North Korea to join Olympics in South Korea as tensions ease

SEOUL, South Korea (AP) — The rival Koreas took steps toward reducing their bitter animosity during rare talks Tuesday, as North Korea agreed to send a delegation to next month’s Winter Olympics in South Korea, hold talks on reducing tension along their border and reopen a military hotline.

The meeting, the first of its kind in about two years, was arranged after North Korean leader Kim Jong Un made an abrupt push for improved ties with South Korea following a year of elevated tensions with the outside world over his expanding nuclear and missile programs. Critics say Kim may be trying to divide Seoul and Washington in a bid to weaken international pressure and sanctions on the North.

“I think we took an important first step toward the development of South-North relations,” chief South Korean delegate Cho Myoung-gyon said after the talks, according to media footage from the border village of Panmunjom, the venue.

Cho’s North Korean counterpart, Ri Son Gwon, read a joint statement in which the two Koreas agreed to “actively cooperate” in the Pyeongchang Olympics to “enhance the prestige of the Korean people.”

He said North Korea will send a delegation of officials, athletes, cheerleaders and journalists and South Korea will provide necessary services for the delegation.

“I believe that North Korea’s participation in the Pyeongchang Games will provide us with a chance to reduce tension on the Korean Peninsula,” said Cho, whose official title is unification minister.

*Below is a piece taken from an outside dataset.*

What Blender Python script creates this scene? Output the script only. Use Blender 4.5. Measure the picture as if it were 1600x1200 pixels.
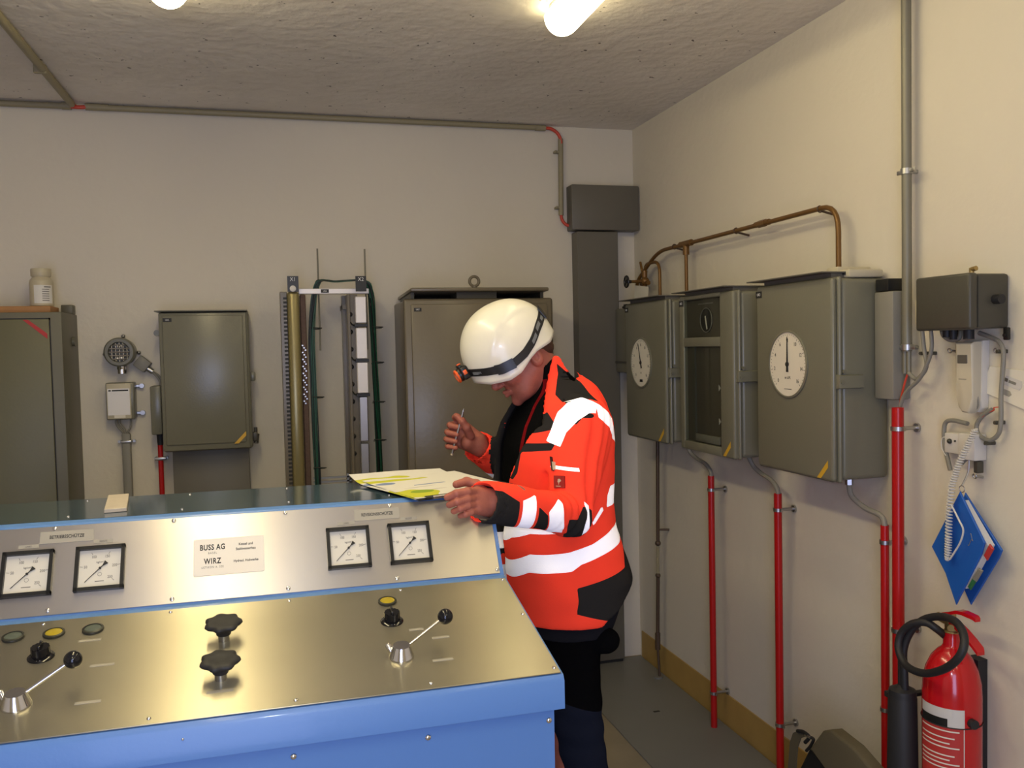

During an earlier era of inter-Korean detente, athletes from the two Koreas paraded together at international sports events such as the Olympics and fielded a unified Korean team. The government of current South Korean President Moon Jae-in wants the two Koreas to agree to similar reconciliatory steps at the Feb. 9-25 Pyeongchang Games.

North Korea is weak in winter sports and a pair of figure skaters, Ryom Tae Ok and Kim Ju Sik, earlier became the only North Korean athletes to qualify for the Pyeongchang Games before the North missed a confirmation deadline. The International Olympic Committee said Monday it has “kept the door open” for North Korea to take part in the games.